• _WHAT THE EXERCISE ASKS_
Where a line in the listing contains the string "pixels", copy that line out.

Scenes as source code
==========
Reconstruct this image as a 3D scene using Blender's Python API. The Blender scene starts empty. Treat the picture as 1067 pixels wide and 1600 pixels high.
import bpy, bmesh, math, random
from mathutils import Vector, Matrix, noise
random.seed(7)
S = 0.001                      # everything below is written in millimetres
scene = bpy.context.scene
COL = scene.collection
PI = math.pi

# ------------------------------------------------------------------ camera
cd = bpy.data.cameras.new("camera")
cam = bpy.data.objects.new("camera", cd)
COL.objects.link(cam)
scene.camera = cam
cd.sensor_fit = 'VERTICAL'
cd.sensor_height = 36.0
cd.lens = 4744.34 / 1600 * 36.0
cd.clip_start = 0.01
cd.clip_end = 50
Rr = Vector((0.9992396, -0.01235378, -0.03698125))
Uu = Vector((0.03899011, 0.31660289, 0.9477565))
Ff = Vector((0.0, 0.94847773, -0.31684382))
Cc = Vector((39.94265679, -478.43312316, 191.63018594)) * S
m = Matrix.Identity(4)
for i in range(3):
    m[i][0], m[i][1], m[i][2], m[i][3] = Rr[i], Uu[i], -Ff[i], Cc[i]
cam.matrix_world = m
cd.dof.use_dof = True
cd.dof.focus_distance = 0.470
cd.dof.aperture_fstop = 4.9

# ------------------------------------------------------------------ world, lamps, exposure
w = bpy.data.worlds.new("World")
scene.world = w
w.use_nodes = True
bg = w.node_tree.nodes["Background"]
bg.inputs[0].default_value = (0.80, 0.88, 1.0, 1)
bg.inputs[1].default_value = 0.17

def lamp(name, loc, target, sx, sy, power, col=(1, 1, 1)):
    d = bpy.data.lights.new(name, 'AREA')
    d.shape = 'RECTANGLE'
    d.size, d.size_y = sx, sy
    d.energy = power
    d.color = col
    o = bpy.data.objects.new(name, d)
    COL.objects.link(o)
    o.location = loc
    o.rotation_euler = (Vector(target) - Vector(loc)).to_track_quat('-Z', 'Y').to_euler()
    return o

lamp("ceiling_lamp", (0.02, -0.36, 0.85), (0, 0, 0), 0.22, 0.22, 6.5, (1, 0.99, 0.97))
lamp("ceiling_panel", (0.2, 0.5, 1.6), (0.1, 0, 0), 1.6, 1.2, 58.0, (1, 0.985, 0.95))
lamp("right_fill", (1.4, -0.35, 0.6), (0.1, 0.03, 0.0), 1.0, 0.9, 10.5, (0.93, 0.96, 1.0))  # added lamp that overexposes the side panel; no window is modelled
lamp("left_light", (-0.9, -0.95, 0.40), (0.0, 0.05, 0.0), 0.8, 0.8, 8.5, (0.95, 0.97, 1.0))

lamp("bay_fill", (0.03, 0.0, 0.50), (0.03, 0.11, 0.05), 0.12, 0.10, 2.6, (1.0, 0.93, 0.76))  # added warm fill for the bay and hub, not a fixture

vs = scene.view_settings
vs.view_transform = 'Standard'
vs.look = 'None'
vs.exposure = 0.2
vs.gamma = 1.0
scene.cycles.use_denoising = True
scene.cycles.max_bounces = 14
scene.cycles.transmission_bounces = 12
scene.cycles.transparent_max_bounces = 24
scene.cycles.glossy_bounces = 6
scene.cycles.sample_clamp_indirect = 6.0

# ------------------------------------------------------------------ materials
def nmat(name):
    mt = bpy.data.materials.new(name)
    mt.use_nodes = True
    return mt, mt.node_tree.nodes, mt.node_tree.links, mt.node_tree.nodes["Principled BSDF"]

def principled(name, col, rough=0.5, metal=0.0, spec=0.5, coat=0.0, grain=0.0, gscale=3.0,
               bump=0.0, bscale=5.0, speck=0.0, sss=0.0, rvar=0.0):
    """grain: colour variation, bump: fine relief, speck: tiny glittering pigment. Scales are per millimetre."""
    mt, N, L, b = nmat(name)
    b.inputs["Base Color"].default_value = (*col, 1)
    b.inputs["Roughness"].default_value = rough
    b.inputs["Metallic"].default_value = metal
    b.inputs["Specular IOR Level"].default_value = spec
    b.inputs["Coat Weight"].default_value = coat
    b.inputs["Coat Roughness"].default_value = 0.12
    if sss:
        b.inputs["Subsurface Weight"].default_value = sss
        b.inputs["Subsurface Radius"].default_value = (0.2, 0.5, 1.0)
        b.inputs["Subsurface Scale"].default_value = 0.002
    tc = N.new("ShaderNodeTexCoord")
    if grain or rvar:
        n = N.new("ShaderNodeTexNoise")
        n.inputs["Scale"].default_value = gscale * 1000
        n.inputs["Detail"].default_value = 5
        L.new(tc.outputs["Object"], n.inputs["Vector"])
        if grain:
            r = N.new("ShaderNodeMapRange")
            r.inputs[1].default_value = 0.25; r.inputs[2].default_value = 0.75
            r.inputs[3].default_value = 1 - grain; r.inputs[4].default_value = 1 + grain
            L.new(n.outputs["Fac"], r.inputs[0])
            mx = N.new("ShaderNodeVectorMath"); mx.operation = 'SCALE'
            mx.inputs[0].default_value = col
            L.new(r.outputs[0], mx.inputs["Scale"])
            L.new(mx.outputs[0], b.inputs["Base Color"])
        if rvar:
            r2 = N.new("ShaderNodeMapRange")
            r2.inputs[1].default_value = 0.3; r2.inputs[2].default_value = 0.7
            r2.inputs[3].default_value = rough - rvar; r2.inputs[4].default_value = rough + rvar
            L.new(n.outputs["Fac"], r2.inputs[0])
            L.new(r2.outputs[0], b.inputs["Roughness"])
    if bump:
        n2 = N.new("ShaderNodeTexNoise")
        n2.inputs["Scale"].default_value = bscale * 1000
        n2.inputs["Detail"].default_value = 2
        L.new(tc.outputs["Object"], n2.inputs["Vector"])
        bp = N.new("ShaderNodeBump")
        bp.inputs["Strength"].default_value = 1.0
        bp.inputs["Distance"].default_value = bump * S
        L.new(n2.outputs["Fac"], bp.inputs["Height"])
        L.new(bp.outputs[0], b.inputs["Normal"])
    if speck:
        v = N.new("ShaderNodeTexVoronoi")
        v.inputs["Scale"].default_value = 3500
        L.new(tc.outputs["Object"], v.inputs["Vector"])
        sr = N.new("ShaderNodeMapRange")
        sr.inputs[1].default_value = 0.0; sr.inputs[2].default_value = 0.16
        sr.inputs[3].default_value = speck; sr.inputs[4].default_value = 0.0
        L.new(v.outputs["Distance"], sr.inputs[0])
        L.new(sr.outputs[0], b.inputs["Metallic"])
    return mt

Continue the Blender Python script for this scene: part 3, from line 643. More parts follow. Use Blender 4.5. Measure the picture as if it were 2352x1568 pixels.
==========
• _WORKED ANSWER_
Reconstruct this image as a 3D scene using Blender's Python API. The Blender scene starts empty. Treat the picture as 1067 pixels wide and 1600 pixels high.
Continue the Blender Python script for this scene: part 3, from line 643. More parts follow. Use Blender 4.5. Measure the picture as if it were 2352x1568 pixels.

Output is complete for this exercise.